Llega a Santiago y regresa caminando por Asturias, hasta su casa en Santander: mil quinientos kilómetros en cuarenta y un días.

No hace menos de cuarenta al día.

Le digo bromeando que eso le viene bien para bajar peso y me cuenta que salió de casa con ciento cuarenta kilos y ahora pesa ciento diez.

Me muestra lo holgado que le queda el chaleco. Se queda a dormir en el albergue, porque no ha podido hacerlo la noche anterior: lleva veinticuatro horas sin descansar, ni asearse.

Se toma un día de descanso. La verdad es que apetece quedarse.

También se han detenido aquí cinco sevillanas que vienen desde Sarria y están que no pueden más, pero no pierden la sonrisa ni la alegría.

Es muy buen ambiente y me voy con pena de este albergue.

La verdad es que cuanto más caminas, además del cansancio, se te van acumulando las ganas de volver.

Reanudo la marcha tan animoso que ya no me detengo hasta mi destino por hoy: Palas de Rei, donde encuentro rápidamente alojamiento.

Después de un buen baño y lavar algo de ropa, me echo en la cama donde me quedo frito casi hasta las ocho.

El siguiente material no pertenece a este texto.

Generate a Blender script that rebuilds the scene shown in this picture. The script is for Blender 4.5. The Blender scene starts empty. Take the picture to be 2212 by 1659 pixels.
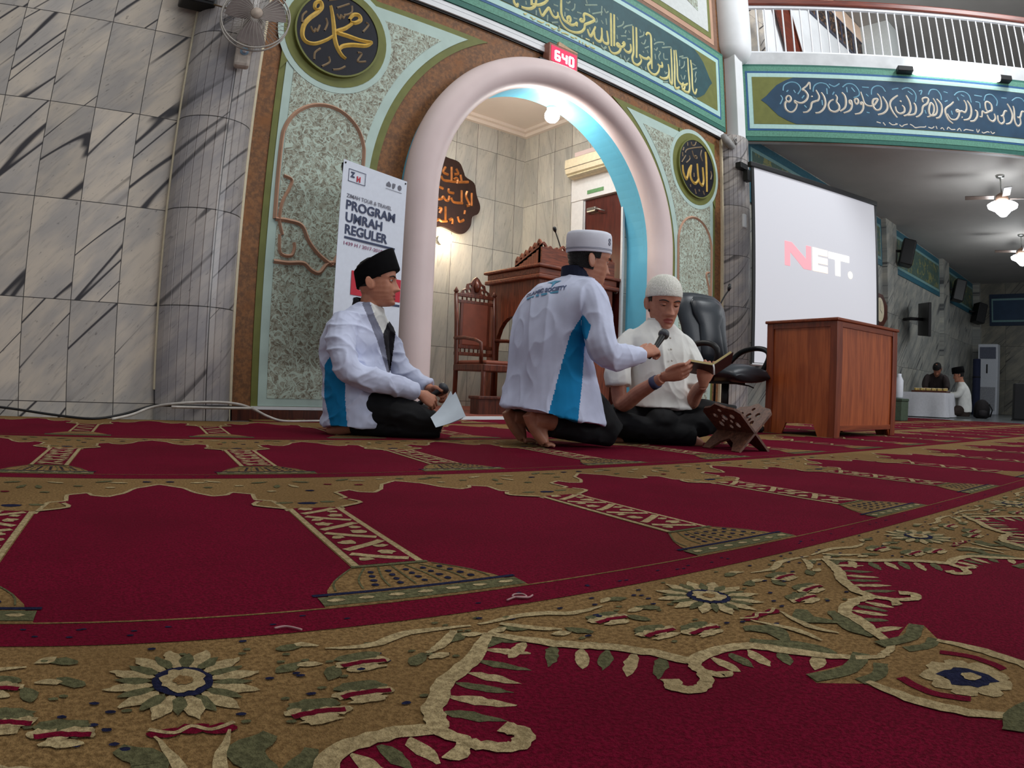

Salgo para comprar fruta y una pomada, porque mi popa se resiente.

Abastecido de plátanos y manzanas, busco un lugar para cenar y justo me encuentro al matrimonio de Irún.

Me pido una sopa de verduras y “gallo” de segundo. Le pido una jarra de cerveza, pero con la sed que tengo enseguida desaparece y como con el menú va incluido el vino, se lo pido.

La camarera me mira con cierto aire impertinente y tengo que repetirle hasta tres veces que me traiga el vino.

Ya me levantaba dispuesto a hablar con el dueño cuando me lo trae.

Pero no puedo enfadarme. La cena ha sido estupenda, el pescado muy fresco y de muy buena ración.

Los de Irún ya se fueron y en su lugar ha llegado una pareja de muchachos que me encuentro muchas veces por el camino, acompañados por una muchachita que va sola. Parece que han hecho buenas migas.

Me despido con una sonrisa y tras un paseíllo por el pueblo busco el acogedor abrazo de mi cama, que es como un bálsamo milagroso para mi cuerpo cansado.

La ropa que lavé está muy mojada, no secará para mañana. He sobrepasado el ecuador y estoy mas cerca. Ese ratito antes de dormir siempre me llena de gozo.